Blood-red iron ranges, open plains, dry riverbeds, and spinifex country stand as silent witness to some chilling killings.

The Flinders Highway that turns into the Barkly Highway is an isolated, remote 800km stretch of bitumen between Townsville and Mount Isa.

Ex-abattoir worker Andy Albury was named as the prime suspect in a string of unsolved murders on the lonely stretch of road known as the “highway of death”.

The spectre of a thrill killer hangs over a series of unsolved cold cases on the Flinders Highway — including the 1982 disappearance of hitchhiker Tony Jones.

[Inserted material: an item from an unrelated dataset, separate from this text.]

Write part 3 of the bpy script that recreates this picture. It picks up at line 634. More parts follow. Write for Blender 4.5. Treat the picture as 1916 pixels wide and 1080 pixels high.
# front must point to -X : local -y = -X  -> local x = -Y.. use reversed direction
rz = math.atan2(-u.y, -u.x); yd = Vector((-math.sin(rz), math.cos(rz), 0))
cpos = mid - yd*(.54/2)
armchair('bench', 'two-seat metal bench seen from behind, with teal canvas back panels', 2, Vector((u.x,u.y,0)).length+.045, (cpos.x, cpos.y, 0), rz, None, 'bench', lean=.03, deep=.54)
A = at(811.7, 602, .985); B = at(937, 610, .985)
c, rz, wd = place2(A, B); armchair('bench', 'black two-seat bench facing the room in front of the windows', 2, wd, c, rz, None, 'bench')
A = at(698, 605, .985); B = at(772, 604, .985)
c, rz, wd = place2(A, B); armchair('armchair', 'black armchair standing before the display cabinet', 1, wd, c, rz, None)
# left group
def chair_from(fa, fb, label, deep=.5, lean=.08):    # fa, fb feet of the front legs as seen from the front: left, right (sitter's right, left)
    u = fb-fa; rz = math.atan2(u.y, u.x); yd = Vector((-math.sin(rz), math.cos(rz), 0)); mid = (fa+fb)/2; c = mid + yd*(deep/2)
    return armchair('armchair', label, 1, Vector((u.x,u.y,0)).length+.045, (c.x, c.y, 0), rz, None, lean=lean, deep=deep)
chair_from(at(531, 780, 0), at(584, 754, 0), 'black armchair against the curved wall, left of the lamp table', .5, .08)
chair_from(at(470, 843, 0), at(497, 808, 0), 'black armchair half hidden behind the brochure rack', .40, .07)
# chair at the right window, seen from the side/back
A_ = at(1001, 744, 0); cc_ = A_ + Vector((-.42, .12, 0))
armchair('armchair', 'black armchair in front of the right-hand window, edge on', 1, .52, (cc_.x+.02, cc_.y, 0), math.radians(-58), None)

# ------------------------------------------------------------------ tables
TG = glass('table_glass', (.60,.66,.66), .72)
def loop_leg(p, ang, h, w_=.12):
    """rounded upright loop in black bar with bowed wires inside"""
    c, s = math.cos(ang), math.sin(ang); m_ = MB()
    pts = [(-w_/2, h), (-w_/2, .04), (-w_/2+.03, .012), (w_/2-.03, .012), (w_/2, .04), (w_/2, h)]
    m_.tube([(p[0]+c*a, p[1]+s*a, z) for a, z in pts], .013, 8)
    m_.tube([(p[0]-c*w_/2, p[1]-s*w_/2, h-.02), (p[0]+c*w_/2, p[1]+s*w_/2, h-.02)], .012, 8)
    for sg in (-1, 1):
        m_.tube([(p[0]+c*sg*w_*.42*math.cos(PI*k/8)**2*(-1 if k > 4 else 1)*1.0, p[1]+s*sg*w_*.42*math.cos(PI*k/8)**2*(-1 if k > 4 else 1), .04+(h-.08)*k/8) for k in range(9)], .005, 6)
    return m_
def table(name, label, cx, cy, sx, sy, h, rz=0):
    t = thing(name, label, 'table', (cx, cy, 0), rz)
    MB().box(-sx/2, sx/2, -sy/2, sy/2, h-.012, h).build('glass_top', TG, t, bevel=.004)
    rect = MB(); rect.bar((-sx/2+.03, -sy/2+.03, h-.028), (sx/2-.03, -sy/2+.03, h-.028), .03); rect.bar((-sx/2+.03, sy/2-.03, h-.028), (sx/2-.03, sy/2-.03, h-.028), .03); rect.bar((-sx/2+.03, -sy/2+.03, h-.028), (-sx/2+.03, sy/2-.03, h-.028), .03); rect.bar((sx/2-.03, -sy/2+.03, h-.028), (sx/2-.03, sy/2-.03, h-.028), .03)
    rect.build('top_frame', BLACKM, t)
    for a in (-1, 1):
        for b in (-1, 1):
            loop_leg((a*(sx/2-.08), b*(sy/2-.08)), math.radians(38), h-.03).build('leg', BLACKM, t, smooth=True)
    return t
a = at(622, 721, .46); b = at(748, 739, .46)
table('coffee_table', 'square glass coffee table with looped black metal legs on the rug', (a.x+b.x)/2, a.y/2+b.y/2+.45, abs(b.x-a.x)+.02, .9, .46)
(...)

Albury, dubbed Australia’s Hannibal Lecter, was jailed after using a broken bottle to murder and mutilate a woman in Darwin in 1983.

When asked by police why he killed her, he said: “It doesn’t worry me what I kill — they’re all blood and guts inside.”

He is serving life — never to be released — in a Darwin maximum security prison.

The entrance to Belanglo State Forest where Ivan Milat’s victims were found.

Hume Highway

The sign at the entrance to Belanglo State Forest warns visitors to “please be careful”.

The dense pine forest off the Hume Highway south-west of Sydney became synonymous with murder as the bodies of serial killer Ivan Milat’s seven victims were found between September 1992 and November 1993.

The young backpackers had been stabbed, shot, probably sexually assaulted and one of them decapitated with a single blow to the back of her neck. Her head was never found.

There was evidence that some of them had been allowed to try to run so they could be hunted down. Some had been gagged or hogtied. Two were stabbed through the top of the spine, paralysing them before they were killed.

Milat was jailed for life for the seven murders and for the abduction of an eighth backpacker who got away.

Murder in the outback

Stuart Highway

Peter Falconio and his girlfriend Joanne Lees were just another backpacking couple driving through the vast and empty Australian outback.

But their lives changed in July 2001 when, driving slowly up the Stuart Highway in the Northern Territory on a moonless night, the Yorkshire couple stopped because a stranger signalled for them to pull over.

Falconio got out of his beloved old orange VW Kombi van, a shot rang out and Lees would never see or hear from her boyfriend again.

The gunman bound her hands behind her back and forced her into his vehicle.

She feared that she would be killed or raped but miraculously escaped.

Broome mechanic Bradley John Murdoch was sentenced to life imprisonment after being found guilty of killing Falconio plus abducting and assaulting Lees.

Falconio’s body has never been found.

Some of Australia’s most notorious killers have taken advantage of the anonymity of the open road.